Saturday, July 13, 2024

To be honest, there's not much blushing

Looking through the movies on my DVR, and seeing that the 1930s have been slightly overlooked in the last few weeks of posts, I decided to watch Our Blushing Brides, an early Joan Crawford talkie.

If the title sounds familiar, it's because the movie is the third in a sort of unofficial trilogy with two silents also starring Crawford (and, in fact, a couple of the other female stars), Our Dancing Daughters and Our Modern Maidens. I know I've seen at least one, if not both, of those, but don't quite remember them well enough to do a full post on; in any case the women don't actually play the same characters in the three movies. Here, Crawford stars as Jerry, working in a New York department store together with her friends Connie (Anita Page) and Frankie (Dorothy Sebastian). The three also share an apartment in order to cut down on costs.

All three are single working girls, but this being 1930, it's the era when most women would be expected to stop doing work out in the wider world certainly once they became mothers, and often simply once they got married. Connie and Frankie seem to be OK doing what it takes to snag a richer man so they can live a life of more leisure, while Jerry wants virtue and not a man pushing her to be a trophy wife. Meanwhile, she's already getting approached at the department store by co-worker Joe Munsey (Edward Brophy) in a recurring comic sub-plot. This being 1930, many screen personas of actors in the sound era had not yet been set, but even in 1930, the idea of Edward Brophy as a romantic suitor is somehow rather humorous.

But as with the other two young women, Jerry also has a rich guy interested in her, partly because part of her job is to model dresses, something which implies that she's going to be seen by a lot of fabulously wealthy people, because who else can afford to buy the sort of clothes where you go and watch people model them.

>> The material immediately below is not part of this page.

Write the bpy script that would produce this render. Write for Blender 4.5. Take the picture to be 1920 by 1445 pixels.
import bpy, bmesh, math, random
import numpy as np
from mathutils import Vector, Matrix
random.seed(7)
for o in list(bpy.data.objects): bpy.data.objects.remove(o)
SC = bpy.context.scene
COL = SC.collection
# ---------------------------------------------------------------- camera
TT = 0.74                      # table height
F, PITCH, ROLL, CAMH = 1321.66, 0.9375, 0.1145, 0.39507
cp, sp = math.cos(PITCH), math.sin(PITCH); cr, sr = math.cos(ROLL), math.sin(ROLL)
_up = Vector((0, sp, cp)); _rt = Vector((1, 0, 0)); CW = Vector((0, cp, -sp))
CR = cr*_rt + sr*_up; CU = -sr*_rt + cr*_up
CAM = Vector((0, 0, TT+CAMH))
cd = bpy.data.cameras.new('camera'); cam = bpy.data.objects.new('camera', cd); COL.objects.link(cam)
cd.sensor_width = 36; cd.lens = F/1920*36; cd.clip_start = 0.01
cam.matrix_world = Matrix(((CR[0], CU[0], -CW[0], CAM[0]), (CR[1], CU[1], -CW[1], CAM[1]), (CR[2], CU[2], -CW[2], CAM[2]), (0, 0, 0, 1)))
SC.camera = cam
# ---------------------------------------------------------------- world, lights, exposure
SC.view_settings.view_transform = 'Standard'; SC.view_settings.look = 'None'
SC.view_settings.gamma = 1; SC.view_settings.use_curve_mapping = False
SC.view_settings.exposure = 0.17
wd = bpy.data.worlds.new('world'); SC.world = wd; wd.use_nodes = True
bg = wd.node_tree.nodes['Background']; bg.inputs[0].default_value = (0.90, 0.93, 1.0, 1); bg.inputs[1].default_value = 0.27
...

For Jerry, however, the rich man isn't one of the guys buying for his girlfriend; it's Tony Jardine (Robert Montgomery), the son of the store's owner. Tony has a kid brother David (Raymond Hackett), who happens to be pursuing Connie. Frankie also gets a rich guy who is interested in her, Martin Sanderson (John Miljan), who comes in looking for $500 worth of fabric. This being John Miljan, alarm bells probably should have gone off for Frankie; as it turns out, he's the mastermind behind gangs working the department store robbery racket, Frankie being totally ignorant of this.

Frankie goes off with Martin, while one evening, Jerry returns home to find a note from Connie telling her to call Connie at a certain phone number. Connie has been given an apartment by David, to live as a kept woman. Connie thinks David is going to marry him, but the second half of the movie turns to melodrama and Jerry learns that David has a girlfriend from the upper crust and is in fact going to marry that girlfriend. Jerry's also had some melodrama of her own with Tony, who has in her view trying to put the moves on her too fast in a fabulous (by the standards of 1930) treehouse.

Our Blushing Brides works best as a time capsule, now that it's well over 90 years old. Since the movie has three women's stories to tell, it has a tendency to veer rather sharply in tone when it goes from one subplot to another. As a result, there's some unintended comedy here. The movie is fairly slow in the first half, for me especially due to the fashion show aspect of it, but those as well as the set designs in general are part of the time capsule feel of the movie. And then there's that one scene where Joan Crawford has to wear a blonde wig and heavy makeup that makes her look ghoulish.

If I'm going to introduce people to early sound movies, there are other things I'd pick well before Our Blushing Brides. But for people who have already seen those other films, Our Blushing Brides is certainly an interesting, if mixed, glimpse into the past.